The ability of thermoelectric materials to convert heat directly into electricity, and conversely electrical power into heat or cold, makes them attractive for scientists. They also have other useful features, such as reliability, environmental protection and a long working life, and they do not produce vibrations or noise or have moving parts; consequently, they have a wide range of applications, e.g. as power generators, refrigerators, energy converters and sensors [Shokr E. K.2013, Disalvo F. J. 1999, Sales B. C. 2002, Akimov B. A. 1993, and Kaoedanov V. I. 2010].

In this work, polycrystalline (Bi1-xSbx)2Se3 (x=0.0, 0.025, 0.05, 0.075, and 0.10) were prepared using a facile method based on the conventional melting technique followed by annealing process. The process of annealing was performed at 423, 473, 523 and 573 K for various annealing time periods (4, 8, 12 and 16 h). X-ray analysis confirms that the samples consist of pure hexagonal phase of Bi2Se3 and no indications to peaks corresponding to impurities or other Bi-Se compounds were detected.

The effect of annealing treatment on the structure morphology were investigated by means of SEM.  SEM images of the samples annealed at 16 h were studied as examples. it was found that the grain size is variable, and clearly increases with increasing annealing temperature.     

The electrical conductivity (s) and Seebeck coefficient (S) have been measured for the bulk samples within the temperature range 100-400 K. In general, the overall behavior of the samples does not vary with variation of the annealing temperature or time and the σ–T plots exhibit a conduction transition at a certain temperature Tσ. The s (T) plots in the intrinsic region are well described by the well-known Arrhenius's formula. The energy gap ΔE increased as the annealing temperature increased, showing a maximum at 473 K. With further elevation of the annealing temperature, ΔE decreases. A similar trend was observed for the Seebeck coefficient. By contrast, the electrical conductivity σ300 behaved oppositely and showed a minimum value at 473 K, followed by sharp increase with annealing at higher temperatures. The variations of these electrical and thermoelectric parameters with annealing conditions can be explained in the framework of Bi super-stoichiometery.

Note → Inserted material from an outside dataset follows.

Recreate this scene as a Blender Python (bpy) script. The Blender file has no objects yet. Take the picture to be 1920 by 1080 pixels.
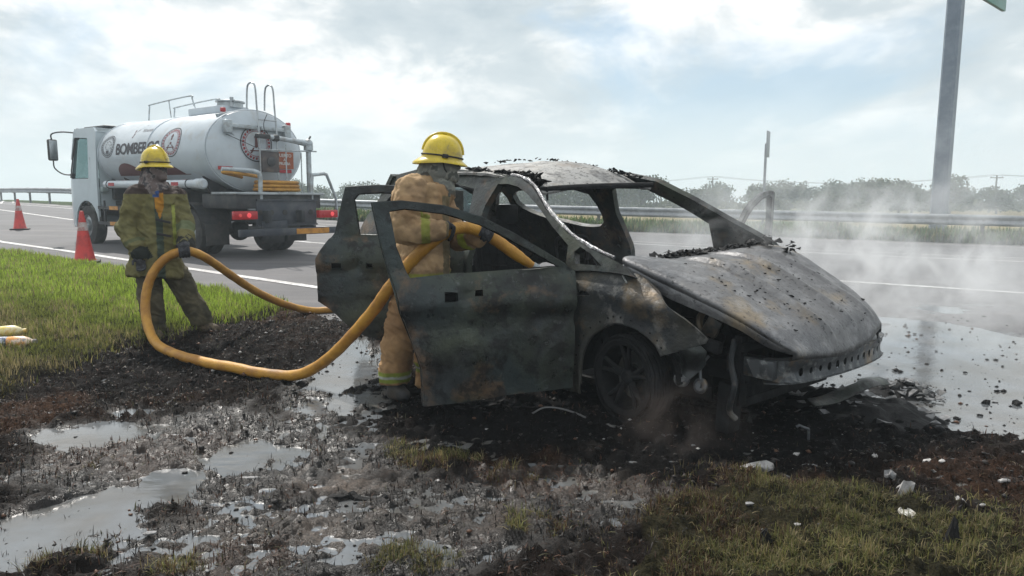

A room temperature Pf (Pf300) value of 6.9 μWK−2cm−1 was recorded for the sample annealed at 573 K for 16 h. This value is much higher than those reported in other works for the same composition. This work presents heat treatment as a very effective process for improving the thermoelectric properties of Sb doped Bi2Se3 alloy. This provides an evidence that this composition is a promising candidate as a thermoelectric power generator.